### Problem requirements:
Every line of the data that contains the string "script" must be copied.

Saved data entries
################

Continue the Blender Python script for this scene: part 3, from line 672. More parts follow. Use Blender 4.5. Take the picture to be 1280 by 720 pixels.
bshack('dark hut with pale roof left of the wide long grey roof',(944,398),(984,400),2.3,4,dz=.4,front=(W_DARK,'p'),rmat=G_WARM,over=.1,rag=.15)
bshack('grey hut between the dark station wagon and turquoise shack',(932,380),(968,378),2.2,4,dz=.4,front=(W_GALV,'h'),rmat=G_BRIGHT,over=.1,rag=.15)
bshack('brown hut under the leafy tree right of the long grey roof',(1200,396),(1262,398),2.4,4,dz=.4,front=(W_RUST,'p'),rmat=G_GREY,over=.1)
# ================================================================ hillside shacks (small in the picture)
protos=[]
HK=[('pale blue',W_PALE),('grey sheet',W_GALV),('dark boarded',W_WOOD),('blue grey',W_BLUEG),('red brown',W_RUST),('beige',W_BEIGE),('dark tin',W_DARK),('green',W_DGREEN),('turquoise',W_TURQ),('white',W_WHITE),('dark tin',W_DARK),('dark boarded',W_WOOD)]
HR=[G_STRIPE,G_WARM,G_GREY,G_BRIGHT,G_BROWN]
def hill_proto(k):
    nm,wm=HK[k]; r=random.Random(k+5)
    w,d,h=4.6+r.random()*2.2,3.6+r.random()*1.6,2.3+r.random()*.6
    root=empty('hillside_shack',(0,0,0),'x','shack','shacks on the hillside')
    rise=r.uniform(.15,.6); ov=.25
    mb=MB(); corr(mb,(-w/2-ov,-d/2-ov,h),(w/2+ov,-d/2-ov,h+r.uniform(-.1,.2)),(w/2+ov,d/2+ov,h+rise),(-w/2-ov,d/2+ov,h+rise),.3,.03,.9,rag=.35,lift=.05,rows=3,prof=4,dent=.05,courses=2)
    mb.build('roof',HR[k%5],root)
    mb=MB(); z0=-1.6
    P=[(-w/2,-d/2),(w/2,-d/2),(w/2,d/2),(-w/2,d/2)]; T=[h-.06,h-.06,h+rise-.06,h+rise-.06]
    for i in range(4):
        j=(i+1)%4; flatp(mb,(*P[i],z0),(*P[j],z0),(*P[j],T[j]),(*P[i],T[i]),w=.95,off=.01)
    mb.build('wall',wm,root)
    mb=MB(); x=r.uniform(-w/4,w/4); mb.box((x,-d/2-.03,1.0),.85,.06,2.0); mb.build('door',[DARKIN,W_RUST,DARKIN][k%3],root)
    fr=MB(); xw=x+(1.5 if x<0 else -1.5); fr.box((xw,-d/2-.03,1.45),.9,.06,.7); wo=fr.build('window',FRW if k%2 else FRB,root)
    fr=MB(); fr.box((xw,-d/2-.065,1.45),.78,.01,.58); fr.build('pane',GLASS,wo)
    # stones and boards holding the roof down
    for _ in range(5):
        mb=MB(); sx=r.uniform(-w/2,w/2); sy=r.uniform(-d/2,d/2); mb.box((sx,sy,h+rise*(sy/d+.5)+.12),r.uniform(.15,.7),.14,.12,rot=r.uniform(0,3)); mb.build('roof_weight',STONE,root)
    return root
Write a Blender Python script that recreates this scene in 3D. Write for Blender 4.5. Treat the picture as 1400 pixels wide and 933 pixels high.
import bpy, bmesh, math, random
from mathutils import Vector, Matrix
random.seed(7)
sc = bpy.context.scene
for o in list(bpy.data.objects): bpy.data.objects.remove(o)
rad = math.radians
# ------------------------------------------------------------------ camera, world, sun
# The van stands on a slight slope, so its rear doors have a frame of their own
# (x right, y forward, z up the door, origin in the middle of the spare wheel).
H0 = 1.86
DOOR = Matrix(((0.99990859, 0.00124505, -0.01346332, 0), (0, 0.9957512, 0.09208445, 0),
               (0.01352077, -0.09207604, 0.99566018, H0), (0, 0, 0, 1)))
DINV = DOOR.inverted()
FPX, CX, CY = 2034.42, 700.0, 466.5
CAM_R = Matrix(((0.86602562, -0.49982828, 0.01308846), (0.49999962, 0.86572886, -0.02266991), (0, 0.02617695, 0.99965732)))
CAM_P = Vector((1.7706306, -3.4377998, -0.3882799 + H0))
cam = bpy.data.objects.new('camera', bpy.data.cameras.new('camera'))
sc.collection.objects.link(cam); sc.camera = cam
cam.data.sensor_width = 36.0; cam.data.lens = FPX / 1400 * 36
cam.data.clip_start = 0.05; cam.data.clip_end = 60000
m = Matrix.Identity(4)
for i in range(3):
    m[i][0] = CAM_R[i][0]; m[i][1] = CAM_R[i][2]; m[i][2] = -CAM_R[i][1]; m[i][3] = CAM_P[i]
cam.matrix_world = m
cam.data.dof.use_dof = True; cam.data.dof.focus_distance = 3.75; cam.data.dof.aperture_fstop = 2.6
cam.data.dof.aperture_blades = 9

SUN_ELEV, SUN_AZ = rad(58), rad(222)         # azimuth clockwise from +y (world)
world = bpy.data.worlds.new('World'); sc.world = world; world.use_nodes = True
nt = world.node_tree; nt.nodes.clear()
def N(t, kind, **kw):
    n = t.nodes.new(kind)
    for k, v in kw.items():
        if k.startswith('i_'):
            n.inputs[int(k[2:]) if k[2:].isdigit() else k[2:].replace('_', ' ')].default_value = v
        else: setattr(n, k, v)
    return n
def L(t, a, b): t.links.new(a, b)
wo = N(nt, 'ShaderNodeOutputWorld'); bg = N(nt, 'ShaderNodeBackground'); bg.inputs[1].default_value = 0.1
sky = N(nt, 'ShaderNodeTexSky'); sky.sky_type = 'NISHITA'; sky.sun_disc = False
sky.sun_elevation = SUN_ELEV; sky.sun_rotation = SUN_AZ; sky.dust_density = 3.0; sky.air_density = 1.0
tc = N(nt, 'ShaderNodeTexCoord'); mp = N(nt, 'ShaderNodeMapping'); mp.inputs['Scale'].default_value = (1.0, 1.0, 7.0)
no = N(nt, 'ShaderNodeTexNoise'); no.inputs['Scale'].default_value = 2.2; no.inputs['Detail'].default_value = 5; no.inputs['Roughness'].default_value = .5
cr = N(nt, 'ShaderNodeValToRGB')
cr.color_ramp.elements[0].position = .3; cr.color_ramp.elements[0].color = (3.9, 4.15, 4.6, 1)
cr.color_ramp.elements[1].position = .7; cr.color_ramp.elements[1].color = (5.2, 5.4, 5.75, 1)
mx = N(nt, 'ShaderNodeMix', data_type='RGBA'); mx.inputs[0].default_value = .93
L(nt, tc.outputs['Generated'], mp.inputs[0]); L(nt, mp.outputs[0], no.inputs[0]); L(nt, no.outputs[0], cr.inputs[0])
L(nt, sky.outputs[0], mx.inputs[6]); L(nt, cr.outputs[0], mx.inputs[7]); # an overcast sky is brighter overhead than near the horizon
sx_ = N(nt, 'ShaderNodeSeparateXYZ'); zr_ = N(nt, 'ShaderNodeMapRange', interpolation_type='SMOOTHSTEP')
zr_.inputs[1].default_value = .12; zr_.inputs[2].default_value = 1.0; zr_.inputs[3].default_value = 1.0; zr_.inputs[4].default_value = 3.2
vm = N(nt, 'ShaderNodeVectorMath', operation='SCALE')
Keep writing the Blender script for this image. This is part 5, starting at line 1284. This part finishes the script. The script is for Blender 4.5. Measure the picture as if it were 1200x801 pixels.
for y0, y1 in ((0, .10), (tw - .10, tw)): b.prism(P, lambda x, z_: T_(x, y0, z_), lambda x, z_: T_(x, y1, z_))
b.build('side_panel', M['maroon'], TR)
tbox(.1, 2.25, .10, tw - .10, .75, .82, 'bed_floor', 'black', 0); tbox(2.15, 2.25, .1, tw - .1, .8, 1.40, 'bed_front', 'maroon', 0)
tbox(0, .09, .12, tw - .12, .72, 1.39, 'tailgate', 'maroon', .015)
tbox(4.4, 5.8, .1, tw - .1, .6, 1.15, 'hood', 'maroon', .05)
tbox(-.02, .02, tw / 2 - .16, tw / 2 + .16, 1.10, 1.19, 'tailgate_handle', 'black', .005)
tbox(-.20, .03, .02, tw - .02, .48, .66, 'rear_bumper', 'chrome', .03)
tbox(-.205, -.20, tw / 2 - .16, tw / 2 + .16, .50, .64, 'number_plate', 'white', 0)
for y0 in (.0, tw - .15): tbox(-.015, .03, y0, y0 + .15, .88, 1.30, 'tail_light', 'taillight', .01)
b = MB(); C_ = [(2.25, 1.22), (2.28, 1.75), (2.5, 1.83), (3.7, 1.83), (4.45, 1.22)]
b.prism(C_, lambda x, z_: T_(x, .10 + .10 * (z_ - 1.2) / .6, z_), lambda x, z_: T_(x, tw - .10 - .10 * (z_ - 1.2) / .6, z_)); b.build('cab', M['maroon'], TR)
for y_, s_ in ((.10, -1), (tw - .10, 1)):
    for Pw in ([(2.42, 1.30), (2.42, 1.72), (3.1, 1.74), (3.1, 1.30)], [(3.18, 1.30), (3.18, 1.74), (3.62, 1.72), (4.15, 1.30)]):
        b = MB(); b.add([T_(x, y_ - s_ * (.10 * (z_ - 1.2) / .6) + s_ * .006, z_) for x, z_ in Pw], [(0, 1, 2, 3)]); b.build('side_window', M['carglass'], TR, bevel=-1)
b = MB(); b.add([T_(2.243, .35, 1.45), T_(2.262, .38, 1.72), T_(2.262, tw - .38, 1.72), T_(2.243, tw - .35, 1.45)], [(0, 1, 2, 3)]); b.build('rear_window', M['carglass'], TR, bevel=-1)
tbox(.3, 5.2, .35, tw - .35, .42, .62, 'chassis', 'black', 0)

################

### Solution to this problem:
Continue the Blender Python script for this scene: part 3, from line 672. More parts follow. Use Blender 4.5. Take the picture to be 1280 by 720 pixels.
Write a Blender Python script that recreates this scene in 3D. Write for Blender 4.5. Treat the picture as 1400 pixels wide and 933 pixels high.
Keep writing the Blender script for this image. This is part 5, starting at line 1284. This part finishes the script. The script is for Blender 4.5. Measure the picture as if it were 1200x801 pixels.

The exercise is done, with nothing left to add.